The way we discover and consumer content has been forever changed by the Internet. What the Web was to print media, curation services are to Web publications, though to a much lesser degree. There’s more collaboration and mutual beneficence to be found here, but the growing pains are still evident.
And that’s why there’s much experimentation focused around how these two sectors can work together. Today News360 takes a step in that direction, announcing a new beta program to partner with publishers like Fox Sports, The Atlantic, and Popular Science (plus some 25 others) to help get digital content to new eyes.

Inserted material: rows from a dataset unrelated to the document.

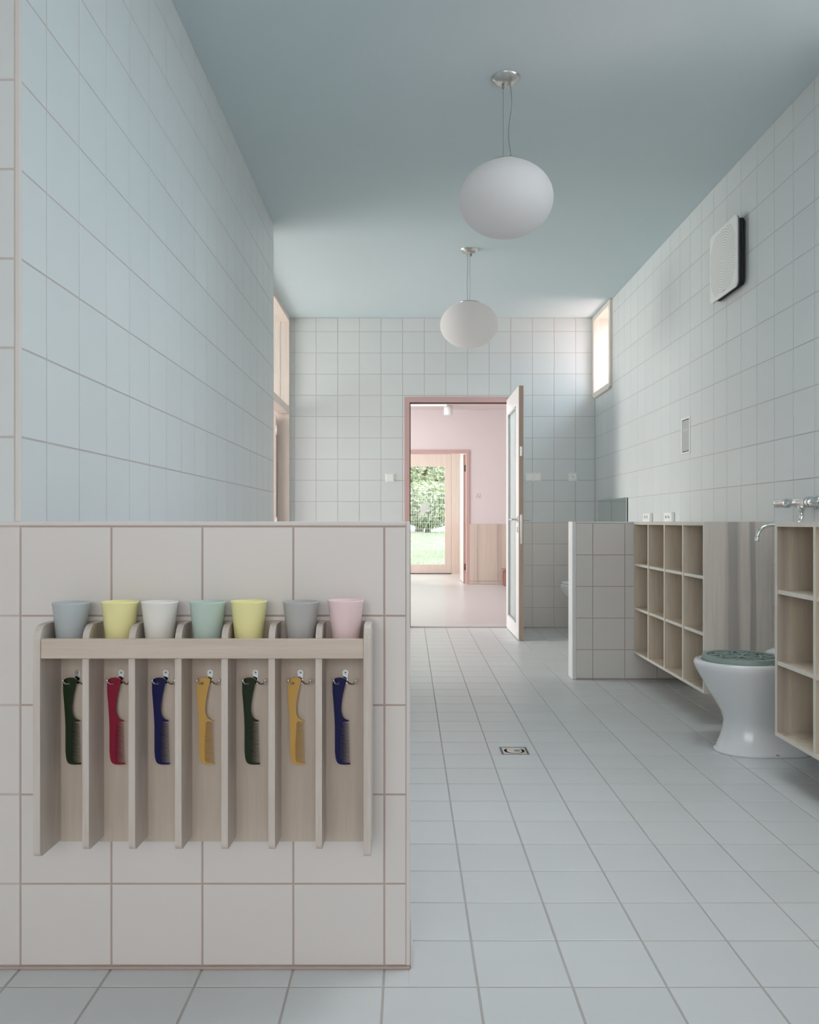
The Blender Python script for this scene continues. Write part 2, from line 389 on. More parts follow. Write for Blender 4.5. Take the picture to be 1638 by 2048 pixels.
# tall left wall (front face in the plane of the low wall, long face towards the aisle)
wl = struct('wall_left', MB().box(-2.7, XL, YF+G, YE, 0, ZC), M['grout_pale'])
fx = [-0.0534-0.2*k for k in range(4, 13)]; fx = sorted([x for x in fx if x > -2.55])
tiles(wl, (0, YF+G, 0), (1, 0, 0), (0, 0, 1), fx[:-1]+[XL-.0085], zall[5:], wallmat, budget=40, t=G)
tiles(wl, (0, YF+G, 0), (1, 0, 0), (0, 0, 1), fx[:-1]+[-.8534], zj, wallmat, budget=20, t=G, gap=.004)
ly = [YF+.006]+[2.02+0.2*k for k in range(0, 17)]+[YE]
tiles(wl, (XL, 0, 0), (0, 1, 0), (0, 0, 1), ly, zall, wallmat, gap=.004, budget=240, t=G)
struct('trim_1', MB().rbox(XL-.0085, XL+.0030, YF-.001, YF+.008, LOWZ, ZC, .0012), M['trim'])

# low front wall
lw = struct('wall_front', MB().box(XL, -.003, YF+G, YF+.12, 0, LOWZ-.002), M['grout'])
fx = [-.8534]+[-0.0534-0.2*k for k in (3, 2, 1, 0)]+[-.0045]
tiles(lw, (0, YF+G, 0), (1, 0, 0), (0, 0, 1), fx, zj, wallmat, t=G, gap=.004)
struct('trim_2', MB().rbox(-.0055, .0035, YF-.001, YF+.121, 0.006, LOWZ, .0015), M['trim'])
struct('trim_3', MB().rbox(-2.6, -.0055, YF-.001, YF+.009, LOWZ-.0095, LOWZ, .0015), M['trim'])
struct('trim_4', MB().rbox(-2.6, .004, YF-.006, YF+G, 0, .006, .0015), M['grout'])
struct('trim_5', MB().rbox(.0035, .009, YF+.002, YF+.12, 0, .052, .002), M['trim'])

# far wall with the doorway
dx0, dx1, dz = -0.035, 0.966, 2.133
hole = (dx0, dx1, 0, dz)
b = MB()
for a in slab_cells(-4.0, XR+.2, 0, ZC, [hole]): b.box(a[0], a[1], YB+G, YB+.14, a[2], a[3])
wb = struct('wall_back', b, M['grout_pale'])
bx = [XA]+[-0.9+.1466-.2+0.2*k+.0 for k in range(0, 14)]; bx = [x for x in bx if XA <= x < XR-.02]+[XR]
bx = sorted(set([XA]+[0.1466+0.2*k for k in range(-6, 8)]+[XR]))
tiles(wb, (0, YB+G, 0), (1, 0, 0), (0, 0, 1), bx, zall, wallmat, holes=[hole], gap=.005, t=G)

# right wall with the two high windows
hw1 = (7.235, 7.875, 2.14, 2.85); hw2 = (0.9, 3.3, 2.0, 2.75)
b = MB()
for a in slab_cells(-2.7, YB+.1, 0, ZC, [hw1, hw2]): b.box(XR+G, XR+.30, a[0], a[1], a[2], a[3])
wr = struct('wall_right', b, M['grout_pale'])
ry = [3.632+0.2*k for k in range(-14, 22)]; ry = [y for y in ry if y < YB-.02]+[YB]
tiles(wr, (XR+G, 0, 0), (0, -1, 0), (0, 0, 1), [-y for y in ry][::-1], zall, wallmat,
      holes=[(-hw1[1], -hw1[0], hw1[2], hw1[3]), (-hw2[1], -hw2[0], hw2[2], hw2[3])], gap=.004, t=G)

# partition beyond the first cubby shelf
PX, PY = 1.020, 5.316
wp = struct('wall_partition', MB().box(PX+.004, XR, PY+G, PY+.12, 0, LOWZ-.006), M['grout'])
tiles(wp, (0, PY+G, 0), (1, 0, 0), (0, 0, 1), [PX+.022, 1.1466, 1.3466, 1.5466, XR], zj, wallmat, t=G)
tiles(wp, (0, PY+.12-.0001, 0), (-1, 0, 0), (0, 0, 1), [-XR, -1.5466, -1.3466, -1.1466, -PX-.022], zj, wallmat, t=G)
struct('trim_6', MB().rbox(PX-.002, PX+.024, PY-.002, PY+.126, 0, LOWZ, .003), M['trim_white'])
struct('trim_7', MB().rbox(PX+.024, XR, PY-.001, PY+.124, LOWZ-.010, LOWZ-.001, .002), M['trim_white'])

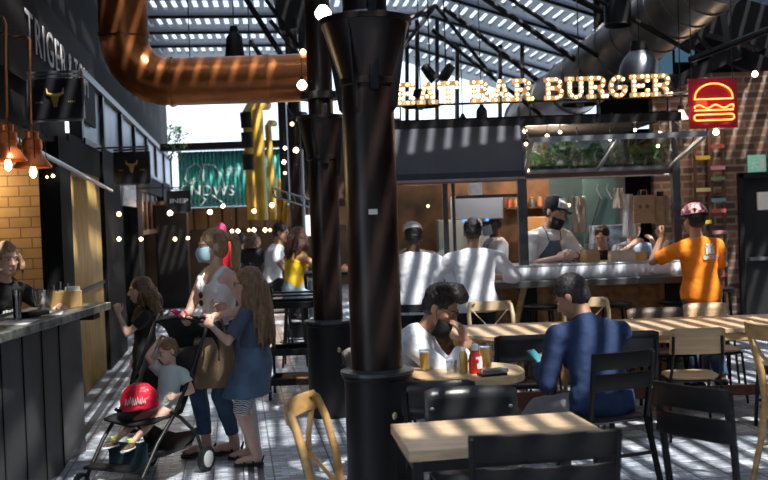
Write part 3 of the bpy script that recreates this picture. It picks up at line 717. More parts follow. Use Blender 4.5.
# ================================================================ TOWER OF COLOURED BOOKS/BOARDS on the brick wall
tw = thing('ladder_rack', 'tall dark rack of small coloured boards against the brick wall', 'rack', (3.98, 12.15, 0))
MB().box2((-.02, -.02, 0), (.03, .04, 3.0)).build('post', DWOOD, tw)
for s in (-1, 1): MB().box2((s*.17-.015, .0, 0), (s*.17+.015, .04, 2.6)).build('post', DWOOD, tw)
cl = [(.5, .35, .03), (.35, .06, .05), (.1, .25, .3), (.5, .45, .2), (.1, .15, .08), (.4, .2, .25)]
for i in range(14):
    z = .7+i*.13; s = 1 if i % 3 else -1
    MB().box((s*.09, -.03, z), (.17, .02, .045)).build('board', mat('board_paint_%d' % (i % 6), cl[i % 6], .6), tw)
# ================================================================ LAMPS
def cord(mb, p, z=None, r=.004):
    mb.tube([p, V((p.x, p.y, rz(p.x*.989+p.y*.1477) if z is None else z))], r, 6)
def dome(label, u, v, Y, rad, h, m, bowl=None, group=None, neck=True, glow=False):
    """v = rim centre height"""
    p = pt(u, v, Y); t = thing('pendant_lamp', label, 'pendant lamp', p, None, group)
    pr = bowl or [(rad, 0), (rad*1.02, .01), (rad*.98, h*.3), (rad*.88, h*.55), (rad*.68, h*.75), (rad*.45, h*.88), (rad*.4, h*.9)]
    MB().lathe(pr+[(pr[-1][0]*.9, pr[-1][1])]+[(a*.96, b-.004) for a, b in pr[::-1]], seg=32, caps=False).build('shade', m, t)
    hh = pr[-1][1]
    MB().lathe([(rad*.42, hh-.01), (rad*.44, hh+rad*.1), (rad*.36, hh+rad*.35), (rad*.38, hh+rad*.45), (rad*.1, hh+rad*.5)], seg=20).build('neck', BLKM, t)
    mb = MB(); zt = rz(p.x*.989+p.y*.1477)-p.z; mb.tube([(0, 0, hh+rad*.5), (0, 0, zt)], .006, 6); mb.build('cord', BLKM, t)
    MB().ell((0, 0, h*.25), (rad*.22, rad*.22, rad*.3)).build('bulb', WARMS if glow else WHITE, t)
    return t
dome('large grey dome pendant above the last letters of the lit sign', 640, 84, 9.9, .21, .36, GREYM)
dome('grey flared pendant hanging behind the first word of the lit sign', 421, 107, 10.5, .2, .1, GREYM)
dome('grey flared pendant hanging behind the start of the last word of the lit sign', 580, 105, 10.5, .2, .1, GREYM)
dome('black cylindrical pendant at the top centre right under the roof', 618, 26, 10.6, .15, .3, BLK, [(.145, 0), (.15, .01), (.14, .02), (.14, .3), (.1, .33)])
dome('black bell pendant hanging just above the copper duct', 235, 60, 11, .11, .3, BLK, [(.11, 0), (.1, .12), (.085, .25), (.03, .32)])
dome('small black cylinder pendant behind the middle word of the lit sign', 482, 122, 11, .065, .15, BLK, [(.065, 0), (.06, .12), (.04, .16)])
dome('small black pendant between the first and middle words of the lit sign', 463, 126, 12, .06, .1, BLK, [(.06, 0), (.05, .08), (.03, .12)])
dome('glowing pink paper pendant over the right end of the kiosk', 681, 119, 9.8, .075, .07, mat('pink_glow_shade', (.9, .6, .5), .6, em=1.2, emc=(1, .55, .42)), [(.075, 0), (.03, .08), (.01, .1)])
# twin spot lamps
for i, (u, lab) in enumerate(((430, 'left'), (446, 'right'))):
    p = pt(u, 74, 12); t = thing('spot_lamp', 'black spotlight can, %s one of the pair above the lit sign' % lab, 'spotlight', p)
    rt = Matrix.Rotation(R(35 if i else -35), 3, 'Y'); MB().lathe([(.06, -.1), (.065, .0), (.055, .12), (.03, .13)], seg=20, rot=rt).build('can', BLKM, t); MB().tube([(0, 0, .1), (0, 0, 1.3)], .01, 6).build('stem', BLKM, t)
# copper pendants over the left counter
def cage_lamp(label, u, v, Y, pipe):
    p = pt(u, v, Y); t = thing('copper_pendant_lamp', label, 'pendant lamp', p); s = Y/5.6
    OR = mat('orange_copper_shade', (.8, .2, .05), .3, .6, .2, 8)
    MB().lathe([(.102*s, 0), (.1*s, .01*s), (.075*s, .045*s), (.055*s, .07*s), (.05*s, .08*s), (.05*s, .105*s), (.055*s, .11*s), (.052*s, .155*s), (.035*s, .165*s), (.037*s, .2*s), (.01*s, .21*s)], seg=28, caps=False).build('shade', OR, t, solid=.003)
    MB().lathe([(.012*s, .03*s), (.014*s, .0), (.02*s, -.02*s), (.016*s, -.045*s), (.006*s, -.055*s)], seg=14).build('bulb', WARM, t)
    mb = MB()
    for k_ in range(4):
        a = math.pi/2*k_+.5; mb.tube([(math.cos(a)*.075*s, math.sin(a)*.075*s, .05*s), (math.cos(a)*.06*s, math.sin(a)*.06*s, .22*s), (0, 0, .245*s)], .0025, 6)
    mb.build('cage', BLKM, t)
    P = [V((0, 0, .21*s))]+[pt(a, b, Y+c)-p for a, b, c in pipe]
    MB().tube(P, .008, 8).build('copper_pipe', COPPER, t)
    return t
cage_lamp('orange copper pendant lamp at the left edge, nearer the camera', 8, 161, 5.6, [(7, 110, 0), (6, 60, 0), (6, 25, .02), (3, 18, .1), (-6, 16, .3), (-14, 16, .6)])
cage_lamp('orange copper pendant lamp hanging second from the left edge', 33, 168, 5.95, [(31, 120, 0), (30, 80, 0), (30, 40, .02), (27, 37, .1), (12, 37, .4), (-4, 30, .9)])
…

The program is being launched hot on the heels of News360’s big redesign, which CEO Roman Karachinsky tells me has given the startup greater insight into its readers. “We’re really, really happy with how engagement has gone up,” he says. “The number one thing we’re tracking is how much reading people are doing, because, even in the old version before we launched the redesign, sessions were long but there was a lot of swiping and looking at headlines. So one of our goals with the new release was to get people to really read more, and that’s why we wanted to find more niche, interesting, better content to go along with this idea.”
Karachinsky says that since the overhaul, people are reading twice as much and that session lengths have increased, as has retention.
And that’s where Web publishers come in. All those things mentioned above – people reading more, for longer, and coming back to said reading material – is what every publisher dreams of. And if attaining it means partnering with curation services, then so be it.
Of course, there are drawbacks here, and they always go back to the same thing: Money. When eyeballs don’t land on your personal page, they don’t land on your ads, and thus you sacrifice. But given the undeniable curation trend, it’s a quickly becoming the nature of the beast. Recently, we saw the dark side of that beast when read-it-later service Instapaper cut off access to a publication because of what turned out to be very personal reasons, a move that drew attention to the fact that an exclusive group of services can cut off the pipeline to content.
But when implemented fairly and with a dose of algorithm suggestions, mutual benefit can be found. “We don’t want to just surface the New York Times or the Wall Street Journal – you know about all those sources,” Kachinsky tells me. “We want to proactively find things you wouldn’t have seen otherwise. And that connection we can form between a new author or a new source gives value to the publishers. For niche and smaller, local publications, and content creators who are desperately looking for new ways to get readers, this can help them get that.”
The new News360 design will continue to roll out to more platforms in the near future, and an iPhone 5 optimized version will be ready in time for the phone by Friday.